Ich bin der direkte Ansprechpartner bei derartigen Konflikten und merke schnell, ob der Gast vielleicht doch nicht im Unrecht oder ob er eventuell ein Choleriker ist. Konflikte entstehen oft aus Missverständnissen und können bei uns in der Regel zum Vorteil beider Seiten gelöst werden. Ich werde aber auf keinen Fall zulassen, dass mir ein notorisch nörgelnder Gast den ganzen Teamspirit verdirbt. Gleiches gilt auch für Mitarbeitende, die schlechte Stimmung verbreiten. Einer davon genügt, um ein ganzes Team zu zerstören. Von solchen Kollegen trennen wir uns lieber.
Wie steht es um die Fluktuation in Ihrem Haus?
Sie ist nicht besonders hoch, vor allem können wir Stellen immer wieder aus den eigenen Reihen gut besetzen. Ich möchte es intern vermeiden, meinem Team einen betriebsfremden Abteilungsleiter vor die Nase zu setzen. Wenn uns Mitarbeitende verlassen, dann in der Regel nicht zu anderen Hotels, sondern in andere Branchen. Viele unterstützen uns immer wieder als Aushilfen.

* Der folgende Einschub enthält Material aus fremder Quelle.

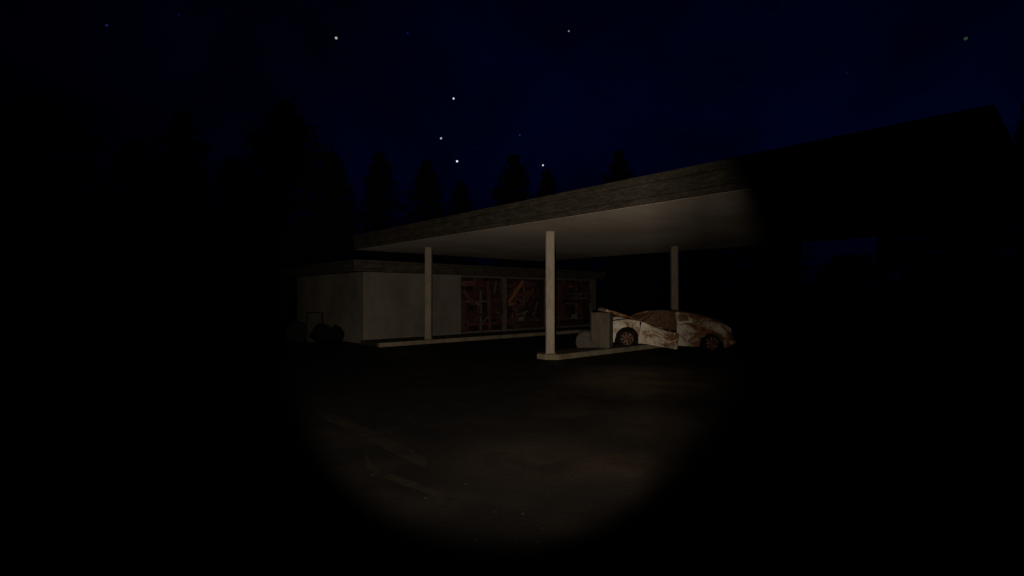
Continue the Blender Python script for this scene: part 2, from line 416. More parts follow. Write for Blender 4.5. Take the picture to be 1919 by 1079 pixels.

Wie wird sich die Mitarbeitersituation in der Branche Ihrer Meinung nach entwickeln?
Ich sehe viele positive Tendenzen, es wurde noch nie so viel für Mitarbeitende getan wie in den vergangenen drei bis vier Jahren. Allein im letzten Jahr gab es einen riesigen Anstieg in der Bezahlung. Ich sage immer: Jetzt ist die beste Zeit für den Einstieg in die Hotellerie, denn nach der Ausbildung werden die Bezahlung und Behandlung fairer sein denn je.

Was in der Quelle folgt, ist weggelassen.